Hebrew is a really interesting example of language revival. I don't know much about it - was there an accepted 'correct' form or did Yehudah construct one?

Sue Bursztynski said...

He did have a lot of work to do when writing his dictionary. The language really needed new words. Imagine English was no longer spoken and all you had to work with was the orks of Shakespeare! But it's not so different that someone who can speak and read modern Hebew would have any trouble with reading the Bible. I think a lot of what we think of as Biblical language is that way because it was translated into ENGLISH hundreds of years ago.

Sometimes Ben Yehudah would put together two old words to make a new one, but nobody uses them any more; it's easier, sometimes, to use the English word.
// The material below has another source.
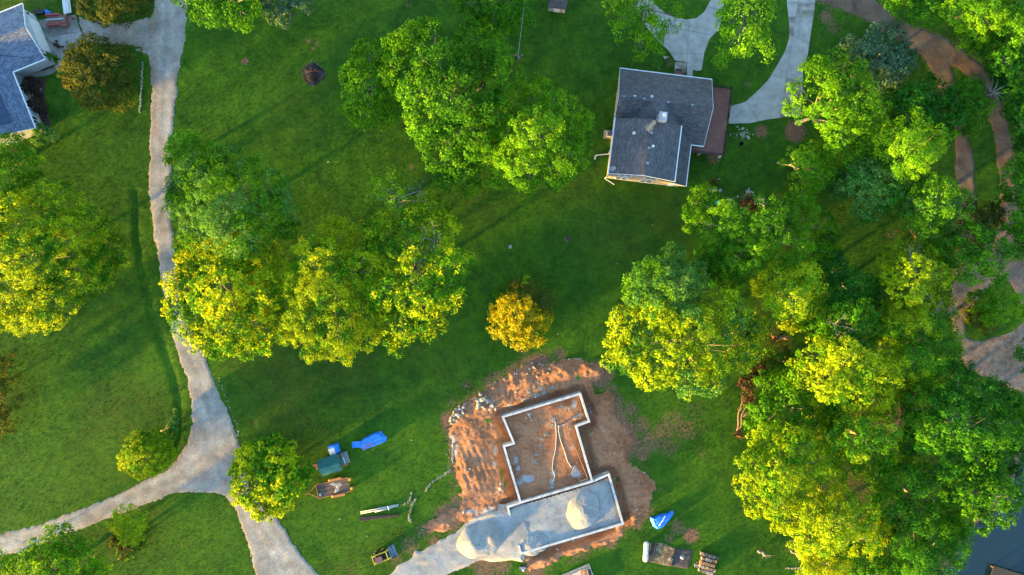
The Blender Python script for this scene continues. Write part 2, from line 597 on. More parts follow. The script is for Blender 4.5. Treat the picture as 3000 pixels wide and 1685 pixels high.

I suppose his words are the "correct" ones, but in a living language you can't impose them, can you? And even he made them up, so are they any more correct?

Unknown said...

My favourite story about Ben Yehuda is that he made his children speak Modern Hebrew, and only Modern Hebrew, when no one else did.
In the case of Ukrainian, I don't think it is surprising in the current situation that there are efforts to preserve and promote the Ukrainian language.
I would like to speak up against using the word 'Nazi' out of context about something like grammar. We can come up with a better word, surely?

Lily said...

Keren, I agree about the word 'nazi'. like 'fascist', it is used far too carelessly.

How interesting, Sue, that Ben Yehuda made up words but people use the English imports instead. are imported words adapted to conform to Hebrew grammar or pronunciation?

There was a recent law put forward in Russia to ban use of 'foreign' import words in Russian. A lot of people pointed out that this would ban about half the language. In fact the party which proposed it, the extreme nationalist LDPR, takes its initials from 'Liberalno-Demokraticheskaya Partiya Rossii' or liberal democrat party of Russia - which makes three out of four words of its name foreign imports.